To give some flavour of what can and does go wrong, though, here is a list of common mistakes:

  • Granting too much power to inexperienced people. Players who are given the ability to interfere with other players without fear of repercussions will do so unless they have learned already the full consequences of such actions. Usual cause: too few points required to reach wiz. ·
  • Giving too much power to stupid people. As above, except that the player is too dim to realise they’re doing wrong. Sad, because some dim people plod on for years striving to make wiz.Usual cause: no way for non-stupid people to eliminate the stupid people, eg. death by fighting.

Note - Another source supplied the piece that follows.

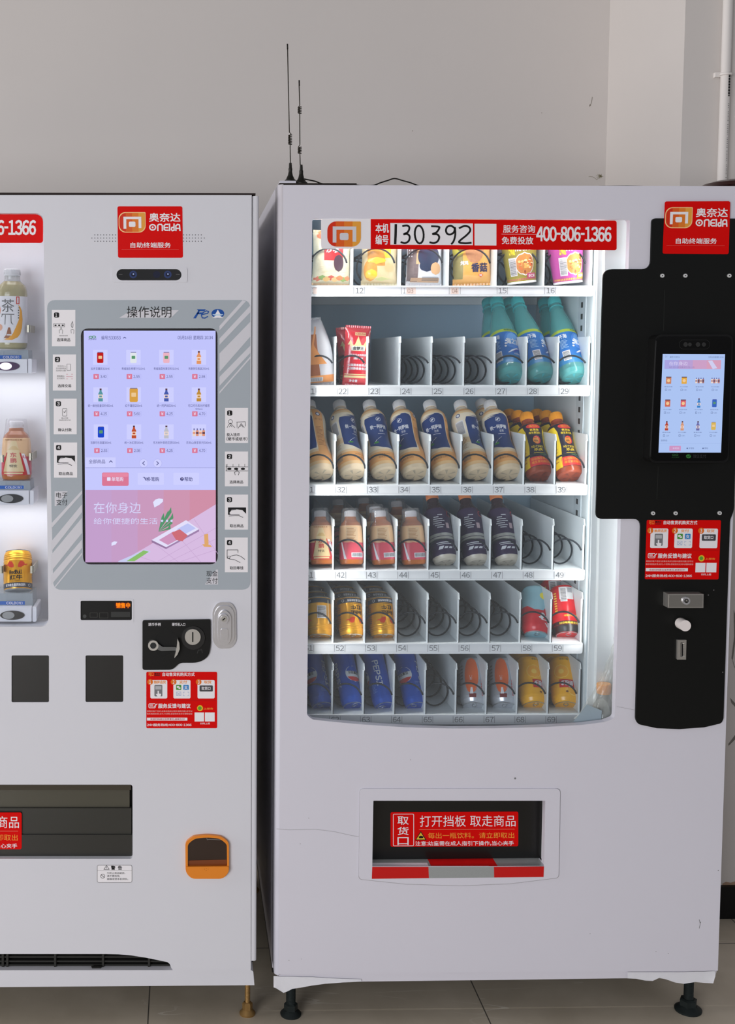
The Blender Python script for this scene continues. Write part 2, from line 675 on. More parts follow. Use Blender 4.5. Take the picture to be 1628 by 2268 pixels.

  • Reinstating people who “lose” points through no fault of the game’s. What happens is that people take advantage, claiming for “lost” points they never had in the first place. Points should only be given back if they were lost through a game fault, and then only if a small number of players were affected. Usual cause: belief that no-one would lie to you. ·
  • Failing to remove persistent offenders. If you allow disruptive elements to continue playing, they’ll just push the limits of acceptable behaviour back even further the next time. Getting rid of one bad guy and ten hangers-on will net more good guys in the long run. Usual cause: giving “one last chance” too often. ·
  • Favouring some players over others, and letting them off when they make a mistake because you know they didn’t mean it, or they’re friendly, or they were drunk, or they have twenty messages of support from friends. The majority of players may remain silent, but they won’t forget the inconsistency when you hammer someone else for committing basically the same offence. Usual cause: believing the flattery of others.
  • Scenarios.

    MUAs implement an imaginary world. There are no constraints on this at all, except those imposed by the operations allowed on the database and the objects the database can represent. MUD1 was set in a fantasy environment, ie. a vaguely medieval world where magic works and dragons are real. Most of the first generation of lookalike games stayed in the genre, partly because the authors liked that kind of game (or they wouldn’t have played MUD1), and partly because MUD1 could be used as a source of ideas for commands, spells, monsters and so forth. As MUD1 was interpreted, it was possible to use the same shell to interpret alternative databases, and experiments were done into other domains. These included ITV’s Fraggle Rock, Essex University’s computing department, various aborted science fiction worlds, and more assorted fantasy environments. Nowadays, although fantasy still predominates, MUAs are set in the whole range of scenarios popular among face-to-face role-playing games players (cyberpunk, 1920’s Lovecraftian horror, Arthurian Britain) plus others beside. Some of the DIY-style MUAs have all of them together in a colourful tapestry (or hotch-potch, depending on your degree of cynicism) of intermingled milieux. The setting of a MUA is one of the most important things about it. In choosing between two competing MUAs, players will select the one with the atmosphere they like the best, be it a gloomy, dark future, mystique-laden high fantasy, or dreamy spirit-world. Although the other players contribute greatly to this, the primary source of atmosphere is the game itself. For text-based MUAs (which almost all are), the impact of well-written room and objects descriptions on new players cannot be understated. However, writing these descriptions is no easy thing - an average sized game can easily have a novel’s worth of material embedded in the way it describes locations.